Jonathan Chait on Political Correctness, Then and Now
[guest post by JVW]
In the continuing effort to acknowledge those moments when our ideological opponents have a moment of sanity and allow themselves to see things from our perspective, let me bring to your attention Jonathan Chait’s interesting exploration in New York Magazine of the politically correct mania currently sweeping not just our country but by and large all of Western thought.

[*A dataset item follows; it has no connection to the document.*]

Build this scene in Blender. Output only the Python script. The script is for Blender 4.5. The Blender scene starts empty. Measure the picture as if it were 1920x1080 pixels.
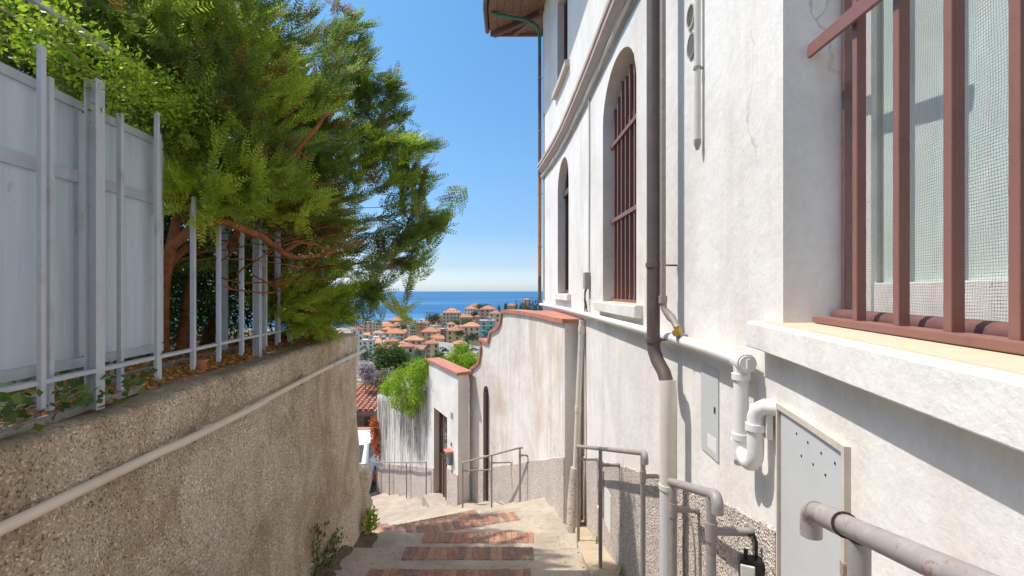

Chait begins the article by rehashing the familiar story of Omar Mahmood, the University of Michigan student who was kicked off of the daily campus newspaper after writing a satirical column mocking political correctness and microaggressions for a conservative campus publication. Chait, a Michigan alumnus, ties that story in to a 1992 incident at that very campus in which radical feminists influenced by law professor Catharine MacKinnon attempted to shut down an exhibition by a feminist videographer which aimed to explore the lives of workers in the sex industry. The arguments of the radical feminists 22 years ago will sound familiar to those of us up to date with the current movement to censor ideas that exist outside the narrow canon of tolerance: that being exposed to this material poses “a threat to the safety” of those students which justifies their claiming the mantle of victimhood and the corresponding right to act as censor. As Chait notes in comparing the 1992 and 2014 incidents at UM, “In both cases, the threat was deemed not the angry mobs out to crush opposing ideas, but the ideas themselves. The theory animating both attacks turns out to be a durable one, with deep roots in the political left.”
It’s a long piece and Chait weaves in several different pieces of evidence, from protests against campus speakers to the Obama-Clinton primary battle of 2008 to Charlie Hebdo. He traces the journey of politically correct totalitarianism from the rarefied and dopey mores of academia to the hive-like communities that have developed on social media. Those who are judged to be insufficiently deferential to the oppression suffered by the victim group du jour are routinely hassled, bullied, and threatened on Facebook, Twitter, Instagram, and other platforms popular with a young audience that is susceptible to mindless conformity in the name of social popularity.
But Chait also makes a very keen observation regarding another reason for why we are now hearing of so many instances of the left enforcing PC orthodoxy. As Chait writes, “Every media company knows that stories about race and gender bias draw huge audiences, making identity politics a reliable profit center in a media industry beset by insecurity.” At the same time success breeds imitators, so every interest group that manages to browbeat its critics into submission is an enticement for another interest group to attempt the same. This leads to an unacceptable situation that Chait neatly summarizes:
Political correctness is a term whose meaning has been gradually diluted since it became a flashpoint 25 years ago. People use the phrase to describe politeness (perhaps to excess), or evasion of hard truths, or (as a term of abuse by conservatives) liberalism in general. The confusion has made it more attractive to liberals, who share the goal of combating race and gender bias.
But political correctness is not a rigorous commitment to social equality so much as a system of left-wing ideological repression. Not only is it not a form of liberalism; it is antithetical to liberalism. Indeed, its most frequent victims turn out to be liberals themselves.
Of course, Chait being Chait, he later has to let loose with a paragraph of nonsense designed to remind everyone that hey, he’s a good lefty too, not one of those awful reactionary rightwingers:
Political correctness appeals to liberals because it claims to represent a more authentic and strident opposition to their shared enemy of race and gender bias. And of course liberals are correct not only to oppose racism and sexism but to grasp (in a way conservatives generally do not) that these biases cast a nefarious and continuing shadow over nearly every facet of American life. Since race and gender biases are embedded in our social and familial habits, our economic patterns, and even our subconscious minds, they need to be fought with some level of consciousness. The mere absence of overt discrimination will not do.
Get that? “The mere absence of overt discrimination will not do.” Why shouldn’t we read that to mean that Chait is suggesting that it’s not enough if I am cordial to Al Sharpton and treat him in a way that is honest and fair; unless I eventually come to see things his way I cannot truly be considered to be a “good person.” What else could Chait possibly mean with his blandishments about a nefarious and continuing shadow and biases embedded in our subconscious minds other than the tired claim that unless you vote Democrat you are a racist.
That aside, this is by and large an honest and worthy exploration of a rather illiberal phenomenon that has been cultivated, protected, and advanced for far too long. One can only hope that more thinkers on the left – especially members of those cherished victimized groups – will join him in opposing the mindlessness of enforcing cultural orthodoxy. Again, it’s a long read, but the full article is worth the while. Read the comments too, if only to get your daily allotment of self-regarding leftists who make the “our opinions are the only moral ones, so it is perfectly fine for us to censor your amoral deviations from proper thought” argument that we have all come to know.